Meine Meinung dazu: Die Mobilität der Zukunft wird sich entscheidend verändern. Um das vorherzusagen, muss man kein Hellseher sein. Dafür müssen heute die Voraussetzungen und Rahmenbedingungen geschaffen werden. Für Hohenbrunn heißt das genau zu überlegen, welche Trassenvariante mittel- und langfristig zu einer nachhaltigen Verkehrsentlastung führt.

Schule unter Corona
Die Diskussion, wie Hohenbrunn in den Nachwehen der Corona-Krise die Öffnung der Schulen bewerkstelligen und einen (halbwegs) geregelten Unterricht anbieten kann, zeigt sehr schnell, dass hier das Kultusministerium insgesamt keinen guten Job macht. Empfehlungen sind zu generell, kommen zu spät, Schulen und Gemeinden sind weitgehend sich selbst überlassen. Das ist nicht gut, bietet aber auch eine Chance, eigene Konzepte zu entwickeln und notwendige Investitionen zu tätigen. Der Bürgermeister hat nun für 18.000 EUR im Rahmen des Digitalpakts iPad-Koffer für beide Schulen angeschafft, aber es fehlt ein Konzept. Nach seiner eigener Aussage gibt es keine Zeit, sich Gedanken darüber zu machen.
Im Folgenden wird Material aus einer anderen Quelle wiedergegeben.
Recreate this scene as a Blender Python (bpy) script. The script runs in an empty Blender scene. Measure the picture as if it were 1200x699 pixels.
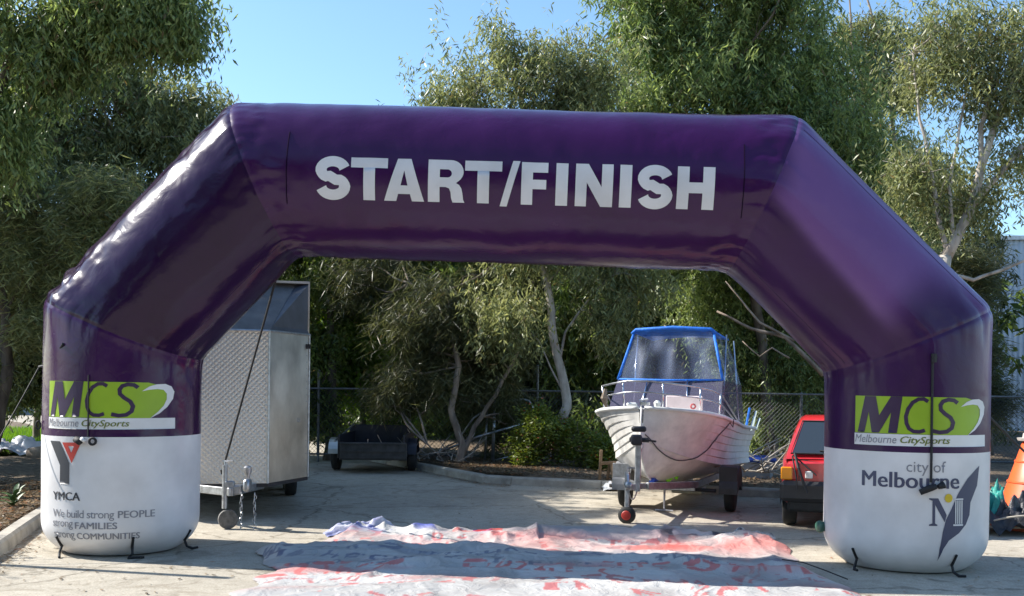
import bpy, bmesh, math, random
import numpy as np
from mathutils import Vector, Matrix, noise as mnoise
R_ = math.radians
C = bpy.context.scene.collection
rng = np.random.default_rng(7)
random.seed(7)
# ------------------------------------------------------------------ camera
F, CX, HY, EYE, ROLL = 1200.0, 600.0, 452.0, 1.65, R_(0.7)
cam_d = bpy.data.cameras.new('camera'); cam = bpy.data.objects.new('camera', cam_d); C.objects.link(cam)
cam.location = (0, 0, EYE)
cam.rotation_mode = 'XYZ'
cam.matrix_world = Matrix.Translation((0, 0, EYE)) @ Matrix.Rotation(R_(90), 4, 'X') @ Matrix.Rotation(ROLL, 4, 'Z')
cam_d.sensor_width = 36; cam_d.lens = 36.0
cam_d.shift_y = (HY-349.5)/1200.0
cam_d.clip_end = 2000; cam_d.clip_start = 0.05
sc = bpy.context.scene; sc.camera = cam
# ------------------------------------------------------------------ light
SUN_EL = R_(39); sdir = Vector((-1, 0.22, 0)).normalized()
to_sun = Vector((sdir.x*math.cos(SUN_EL), sdir.y*math.cos(SUN_EL), math.sin(SUN_EL)))
w = bpy.data.worlds.new('World'); sc.world = w; w.use_nodes = True
nt = w.node_tree; bg = nt.nodes['Background']
sky = nt.nodes.new('ShaderNodeTexSky'); sky.sky_type = 'NISHITA'; sky.sun_disc = False
sky.sun_elevation = SUN_EL; sky.sun_rotation = math.atan2(sdir.x, sdir.y)
sky.air_density = 1.0; sky.dust_density = 0.6; sky.ozone_density = 1.6; sky.altitude = 0
tint = nt.nodes.new('ShaderNodeMix'); tint.data_type = 'RGBA'; tint.blend_type = 'MULTIPLY'; tint.inputs[0].default_value = 1
tint.inputs[7].default_value = (.88, 1.04, 1.12, 1)
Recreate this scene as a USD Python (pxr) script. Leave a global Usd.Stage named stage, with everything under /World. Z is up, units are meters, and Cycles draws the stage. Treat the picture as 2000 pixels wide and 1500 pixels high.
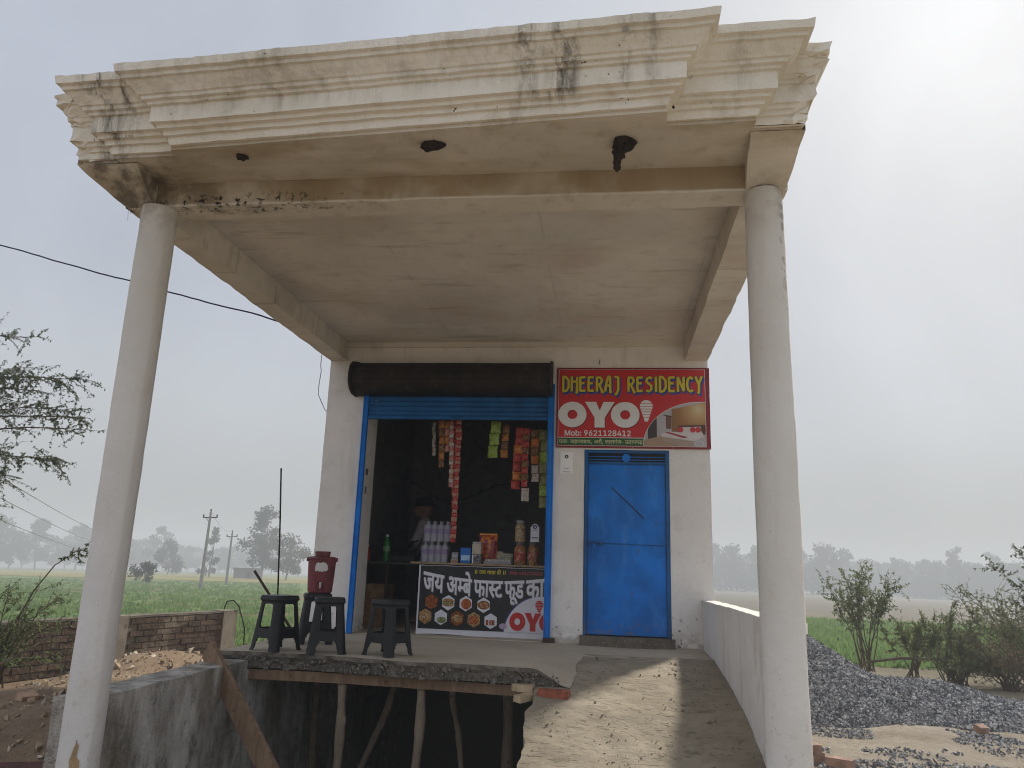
import math, random, numpy as np, trimesh, manifold3d, meshkit, usdkit
from pxr import Usd, UsdGeom, UsdLux, UsdShade, Gf, Sdf, Vt
from shapely.geometry import Polygon, LineString, Point, box as sbox
from shapely import affinity
from shapely.ops import unary_union

stage = Usd.Stage.CreateInMemory()
UsdGeom.SetStageUpAxis(stage, 'Z'); UsdGeom.SetStageMetersPerUnit(stage, 1.0)
UsdGeom.Xform.Define(stage, '/World'); UsdGeom.Scope.Define(stage, '/World/Looks')

# ---------------------------------------------------------------- camera, sky, sun, exposure
cam = UsdGeom.Camera.Define(stage, '/World/camera')
cam.AddTransformOp().Set(Gf.Matrix4d(0.99182, 0.12341, 0.03251, 0, -0.00308, -0.23154, 0.97282, 0,
                                     0.12758, -0.96497, -0.22926, 0, 2.980, -4.383, 0.756, 1))
cam.CreateHorizontalApertureAttr(36.0); cam.CreateVerticalApertureAttr(27.0)
cam.CreateFocalLengthAttr(27.02); cam.CreateClippingRangeAttr(Gf.Vec2f(0.05, 5000.0))
cam.CreateExposureAttr(0.62)

SUN_AZ, SUN_EL = math.radians(29.0), math.radians(36.0)
SUN = (math.sin(SUN_AZ) * math.cos(SUN_EL), math.cos(SUN_AZ) * math.cos(SUN_EL), math.sin(SUN_EL))
HAZE = 0.0035
sky = UsdLux.DomeLight.Define(stage, '/World/sky')
sky.GetPrim().SetCustomDataByKey('kind', 'structure')
sky_mat = usdkit.material(stage, '/World/Looks/sky_air', {
    'sky': ('sky_texture', {'sky_type': 'single_scattering', 'sun_disc': False, 'sun_elevation': SUN_EL, 'sun_rotation': SUN_AZ,
                            'air_density': 1.0, 'aerosol_density': 2.0, 'altitude': 60.0}),
    'tc': ('texture_coordinate', {}),
    'dot': ('vector_math', {'math_type': 'dot_product', 'vector2': SUN}),
    'pos': ('math', {'math_type': 'maximum', 'value2': 0.0}),
    'near': ('math', {'math_type': 'power', 'value2': 60.0}),
    'wide': ('math', {'math_type': 'power', 'value2': 9.0}),
    'c': ('noise_texture', {'scale': 2.3, 'detail': 5.0, 'roughness': 0.55, 'distortion': 0.4}),
    'cr': ('map_range', {'from_min': 0.3, 'from_max': 0.7, 'to_min': 0.90, 'to_max': 1.09}),
    'up': ('separate_xyz', {}), 'el': ('map_range', {'range_type': 'smoothstep', 'from_min': 0.0, 'from_max': 0.42}), 'low': ('map_range', {'range_type': 'smoothstep', 'from_min': 0.0, 'from_max': 0.2, 'to_min': 0.66, 'to_max': 1.0}),
    'tall': ('mix_color', {'a': (3.16, 3.29, 3.36), 'b': (2.70, 2.92, 3.38)}), 'lowm': ('mix_color', {'blend_type': 'multiply', 'fac': 1.0}),
    'veil0': ('mix_color', {'b': (4.0, 4.05, 4.12)}),
    'veil': ('mix_color', {'b': (4.85, 4.98, 5.15)}),
    'veilc': ('mix_color', {'blend_type': 'multiply', 'fac': 1.0}),
    'm': ('mix_color', {'fac': 0.975}),
    'bg': ('background_shader', {'strength': 0.12})},
    [('tc.generated', 'dot.vector1'), ('dot.value', 'pos.value1'), ('pos.value', 'near.value1'), ('pos.value', 'wide.value1'), ('tc.generated', 'c.vector'), ('tc.generated', 'up.vector'), ('up.z', 'el.value'), ('up.z', 'low.value'), ('el.result', 'tall.fac'), ('tall.result', 'veil0.a'), ('veilc.result', 'lowm.a'), ('low.result', 'lowm.b'),
     ('c.fac', 'cr.value'), ('wide.value', 'veil0.fac'), ('veil0.result', 'veil.a'), ('near.value', 'veil.fac'), ('veil.result', 'veilc.a'), ('cr.result', 'veilc.b'),
     ('sky.color', 'm.a'), ('lowm.result', 'm.b'), ('m.result', 'bg.color')], surface='bg.background')
UsdShade.MaterialBindingAPI.Apply(sky.GetPrim()).Bind(sky_mat)
sun = UsdLux.DistantLight.Define(stage, '/World/sun')
sun.CreateNormalizeAttr(True); sun.CreateIntensityAttr(0.9); sun.CreateAngleAttr(4.0); sun.CreateColorAttr(Gf.Vec3f(1.0, 0.93, 0.82))
sun.AddTransformOp().Set(Gf.Matrix4d(Gf.Matrix3d(Gf.Rotation(Gf.Vec3d(0, 0, 1), Gf.Vec3d(*SUN))), Gf.Vec3d(0, 0, 20)))

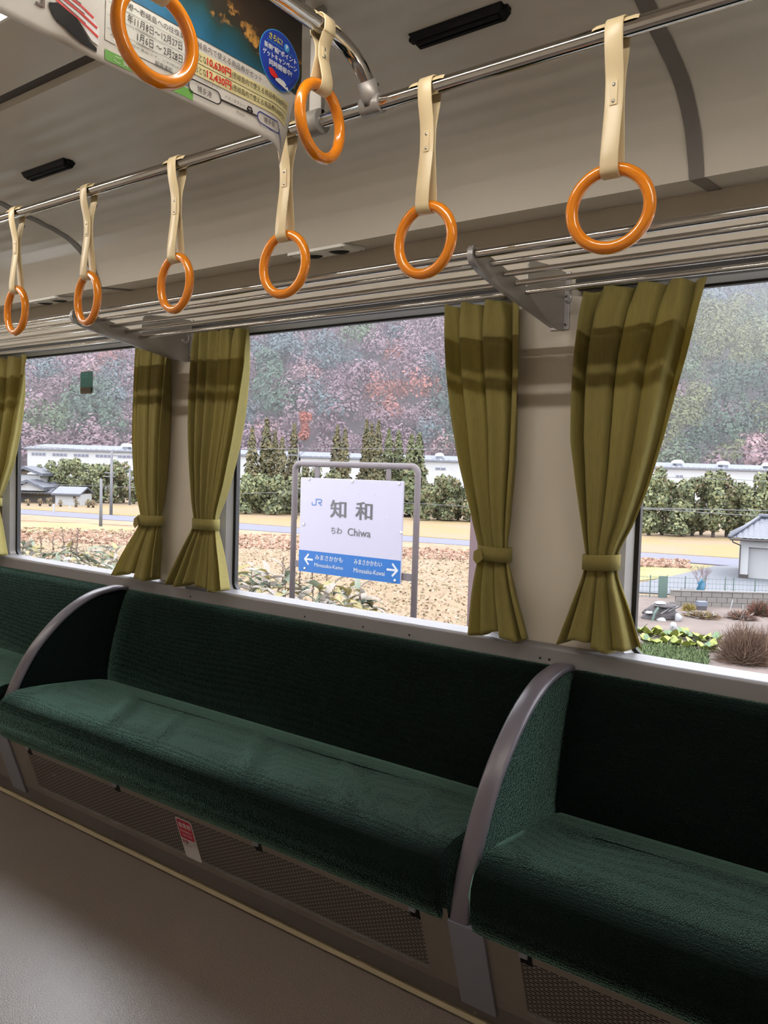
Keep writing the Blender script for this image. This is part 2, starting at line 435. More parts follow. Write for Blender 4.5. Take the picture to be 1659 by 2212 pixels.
# ceiling: cove, side panel rippled to imitate stripes of light, groove, centre panel; mirrored about the car's centre line
def ceil_profile():
    base = [(1.97, 1.867), (1.823, 1.848), (1.815, 1.872), (1.792, 1.921), (1.751, 1.963), (1.715, 1.988), (1.68, 2.004), (1.64, 2.015), (1.602, 2.023), (1.531, 2.036),
            (1.464, 2.049), (1.40, 2.060), (1.32, 2.070), (1.22, 2.078), (1.105, 2.082)]
    ys = np.array([p[0] for p in base[3:]]); zs = np.array([p[1] for p in base[3:]])
    out = base[:3]
    for y in np.arange(1.792, 1.104, -.006):
        z = np.interp(-y, -ys, zs)
        a = .0011 * min(1, max(0, (1.70 - y) / .1)) * min(1, max(0, (y - 1.12) / .1))
        out.append((y, z + a * math.cos((y - 1.2) / .062 * 2 * math.pi)))
    out.append((1.105, 2.082))
    return out
CP = ceil_profile()
def ceil_vf():
    c = CP + [(1.100, 2.112), (1.074, 2.112), (1.072, 2.094)]
    full = c + [(2 * Y_MID - y, z) for y, z in reversed(c)]
    v, f = prism_x(full, X0, X1, close=False)
    return v, f
ce = tag(obj('ceiling', ceil_vf(), M['ceil'], smooth=True), 'curved pale cream ceiling rippled to imitate soft lengthwise light bands', 'ceiling', kind='structure')
m_ = ce.modifiers.new('split', 'EDGE_SPLIT'); m_.split_angle = math.radians(35)
obj('roof_shell', join(box(X0, X1, Y_NEAR - .1, 2.10, 2.25, 2.30), box(X0, X1, 1.98, 2.10, 1.88, 2.30), box(X0, X1, Y_NEAR - .1, Y_NEAR, 1.90, 2.30)), M['cream'], ce)
for s in (0, 1):
    y0, y1 = (1.0735, 1.1015) if not s else (2 * Y_MID - 1.1015, 2 * Y_MID - 1.0735)
    obj('groove_strip', box(X0, X1, y0, y1, 2.098, 2.108), M['dark_strip'], ce)
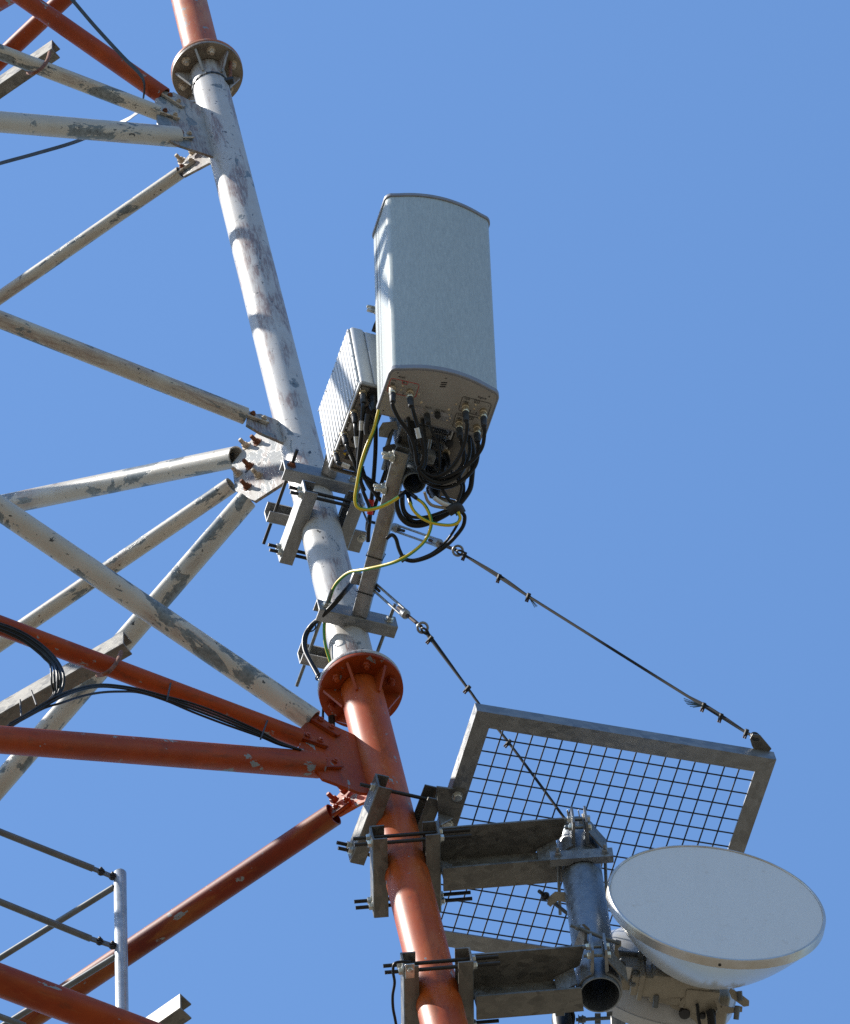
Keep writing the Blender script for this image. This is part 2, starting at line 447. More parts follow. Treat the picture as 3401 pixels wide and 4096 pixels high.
# leg sections
top = pipe('leg_section', F1+A*.03, LT+A*3, .084, 'orange_faded', tower, .008, 48); top['label'] = 'faded orange leg section above the white one'
mid = pipe('leg_section', F2+A*.03, F1-A*.001, LR, 'leg_white', tower, .008, 48); mid['label'] = 'white leg section with brownish smeared paint'
low = pipe('leg_section', LB-A*3, F2-A*.001, .0845, 'orange_leg', tower, .008, 48); low['label'] = 'orange leg section below the white one'
def flange(P, m_low, m_up, m_bolt, m_rib, lab):
    M = frame(P, UR, -VF, A)
    lo = lathe('flange', [(.086, 0), (.166, 0), (.167, .003), (.167, .019), (.166, .021), (.086, .021)], m_low, tower, M, 64, True); lo['label'] = lab
    up = lathe('flange', [(.086, .0225), (.1665, .0225), (.168, .025), (.168, .042), (.1665, .044), (.086, .044)], m_up, tower, M, 64, True)
    for k in range(6):
        an = math.radians(-8+60*k); d = VF*math.cos(an)+UR*math.sin(an)
        s = d.cross(A)
        for sg, m in ((-1, m_rib),) + (((1, m_up),)):
            b = P if sg < 0 else P+A*.044
            e = A*sg
            pts = [b+d*.080+e*.0005, b+d*.153+e*.0005, b+d*.153+e*.012, b+d*.093+e*.125, b+d*.080+e*.125]
            plate('stiffener_rib', pts, s, .010, m, lo if sg < 0 else up)
        an = math.radians(22+60*k); d = VF*math.cos(an)+UR*math.sin(an)
        bolt(P+d*.126, -A, m_bolt, lo, .0165, .016, .018, .0105, True)
    return lo
f1 = flange(F1, 'flange_dirty', 'orange_faded', 'bolt_paint', 'plate_white', 'dirty whitish flange ring with hex nuts')
f2 = flange(F2, 'orange', 'leg_white', 'orange', 'orange', 'orange flange ring with hex nuts')
# perforated strap and hanging bolt under the upper flange
S0 = F1-A*.155
st = lathe('perforated_strap', [(.0848, -.007), (.0875, -.007), (.0875, .007), (.0848, .007)], 'strap', tower, frame(S0, UR, -VF, A), 48, True)
for k in range(20):
    d = VF*math.cos(k*.314)+UR*math.sin(k*.314)
    box('strap_link', S0+d*.0882, d, A.cross(d), A, (.003, .012, .016), 'strap', st, .002, 1)
hb = F1+UR*.118+VF*.035
pipe('hanging_bolt', hb-A*.005, hb-Z*.175, .0085, 'rust', tower, seg=10)
box('strap_clip', hb-Z*.185-UR*.012, UR, VF, A, (.055, .03, .03), 'rubber_matt', tower, .006)

# gussets
def gusset(pts, on, nrm, mat, t=.012, lab=None):
    o = plate('gusset_plate', [on(*p) for p in pts], nrm, t, mat, tower, A)
    if lab: o['label'] = lab
    return o
gA1 = gusset([(621, 398), (692, 372), (801, 428), (870, 470), (885, 640), (845, 627), (713, 584), (634, 545)], onA, NA, 'plate_white')
gA2 = gusset([(990, 1662), (1040, 1660), (1118, 1688), (1200, 1730), (1210, 1800), (1133, 1775), (1040, 1735), (985, 1702)], onA, NA, 'plate_white')
gA3 = gusset([(1198, 2920), (1221, 2896), (1280, 2884), (1430, 2950), (1480, 2960), (1530, 3180), (1443, 3176), (1291, 3120), (1196, 3006)], onA, NA, 'orange')
gB1 = gusset([(720, 668), (768, 612), (845, 600), (900, 640), (838, 655), (737, 708)], onB, NB, 'plate_white')
gB2 = gusset([(1030, 1737), (932, 1860), (945, 1966), (1021, 2009), (1152, 1925), (1230, 1900), (1190, 1760), (1110, 1745)], onB, NB, 'plate_white', .014, 'sunlit white gusset plate with rusty bolts')
gB3 = gusset([(1330, 3213), (1381, 3155), (1445, 3160), (1510, 3190), (1436, 3222), (1358, 3266)], onB, NB, 'orange_leg')

# the two other legs and the face between them stand left of the picture and shade this leg
FACE = 3.7
l1 = V((A.x/A.z, A.y/A.z, 0)); LB0 = LB
def rot(v, d): return Matrix.Rotation(math.radians(d), 3, 'Z') @ v
sg = 1 if rot(HA, 60).dot(HB) > rot(HA, -60).dot(HB) else -1
other = []
for h_, d_ in ((HA, 120*sg), (HB, -120*sg)):
    base = LB+h_*FACE; dr = (Z+rot(l1, d_)).normalized(); other.append((base, dr))
    for z0, z1, m_ in ((-3, 1.6, 'orange_leg'), (1.6, 7.4, 'leg_white'), (7.4, 15, 'orange_faded')):
        o = pipe('leg_section', base+dr*z0, base+dr*z1, .084, m_, tower, seg=32)
(b0, d0), (b1, d1) = other
for k in range(9):
    z0 = -2+1.75*k; m_ = 'brace_white' if 1 < z0 < 7 else 'orange'
    pipe('brace', b0+d0*z0, b1+d1*z0, .037, m_, tower, seg=20)
    pipe('brace', b0+d0*z0, b1+d1*(z0+1.75), .046, m_, tower, seg=20) if k % 2 else pipe('brace', b0+d0*(z0+1.75), b1+d1*z0, .046, m_, tower, seg=20)
# braces: (node-end pixel, far pixel, radius, plane, material)
def brace(e0, e1, r, on, mat, nrm, lab, ext=1.12, tongue=.1, tm=None, off=0.0, gp=None, bmat='bolt_paint', nb=2):
    p0 = on(*e0, off); p1 = on(*e1, off); d = (p1-p0).normalized()
    h_ = HA if on is onA else HB
    b = pipe('brace', p0, p0+(p1-p0)*((FACE-.1)/max(.2, (p1-p0).dot(h_))), r, mat, tower, .006, 28, nrm); b['label'] = lab
    s = d.cross(nrm).normalized(); w = r*.8
    if tongue:
        o = nrm*.0125
        q = [p0+d*.06+s*w+o, p0-d*(tongue*.75)+s*w*.8+o, p0-d*tongue+s*w*.35+o, p0-d*tongue-s*w*.45+o, p0-d*(tongue*.9)-s*w*.8+o, p0+d*.06-s*w+o]
        pl = plate('tongue_plate', q, nrm, .010, tm or mat, b, A)
        # welded edge strip that stands proud along the lower side
        e0_ = p0+d*.05-s*w+nrm*.018; e1_ = p0-d*tongue-s*w*.6+nrm*.018
        pipe('weld_edge', e0_, e1_, .0042, 'bolt_paint' if bmat == 'bolt_paint' else 'orange_rust', b, seg=8)
        for k in range(nb):
            bolt(p0-d*(.025+.052*k)+s*w*.12+nrm*.0175, nrm, bmat if k else ('rust' if bmat != 'bolt_orange' else bmat), pl, .0125, .010, .006, .007, False)
    return b
def ends(zf, a, b): return zf(*a), zf(*b)
brace((655, 384), (106, 0), .043, onA, 'orange', NA, 'orange brace rising to the upper left from the top joint', 1.6, .115, 'plate_white')
brace((633, 451), (0, 208), .036, onA, 'brace_white', NA, 'white brace under the orange one at the top joint', 1.3, .10)
brace((704, 547), (0, 487), .048, onA, 'brace_white', NA, 'thick flaking white brace lowest at the top joint', 1.3, .085)
brace((722, 690), (0, 1189), .031, onB, 'brace_white', NB, 'thin white brace falling to the left below the top joint', 1.3, .09, nb=2)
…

Meine Meinung dazu: Das kann eigentlich gar nicht sein. Bildung ist eine der wichtigsten Aufgaben in unserer Gesellschaft. Corona hat die Defizite und Versäumnisse des vergangenen Jahre schonungslos offen gelegt. Nur weiter so reicht einfach nicht. Wir vom Bürgerforum haben im Rahmen der Rechnungsprüfung angeregt, dass die Schulleitung dem Gemeinderat über die heutige IT-Ausstattung berichtet, damit sich der Gemeinderat selbst ein Bild machen, kann, wie zukunftsfähig unsere Schulen aufgestellt sind. Ich schaue mit etwas Neid auf unsere Nachbargemeinde Straßlach-Dingharting (siehe SZ-Artikel), wo die Grundschule offensichtlich schon weiter ist.
 
Nachgehakt
In der konstituierenden Sitzung hat der Gemeinderat ja mit 11:8 Stimmen für ein erweiteres Akteneinsichtsrecht der Gemeinderäte gestimmt, der Bürgermeister hat dem widersprochen und eine Überprüfung durch die Rechtsaufsicht angekündigt. Da bis jetzt von dort kein gegenteiliger Bescheid vorliegt, bleibt es bei der Entscheidung.

Nachgefragt
Anfrage von Alfred Rietzler: Könne man die Gefahrensituation des Radwegs entlang des Wasserwerks an der Kurve nicht mit  Teilungsmarkierungen auf der Fahrbahn und einem Spiegel entschärfen? Abschlägiger Bescheid vom Bürgermeister: Habe man schon geprüft, Fahrbahnmarkierungen brächten nachgewiesermaßen nichts. Für mich unverständlich. Jeder, der dort schon gefahren ist, weiß, wie gefährlich diese S-Kurve ist. Sie ist uneinsehbar, es wird schnell gefahren, viele Radfahrer schneiden die Kurve. Muss man hier nicht alles unternehmen und nach weiteren Lösungsmöglichkeiten suchen, um Unfälle zu vermeiden? Es keimt der Verdacht bei mir, dass die Interessen und Belange der Radfahrer immer noch zweitrangig behandelt werden.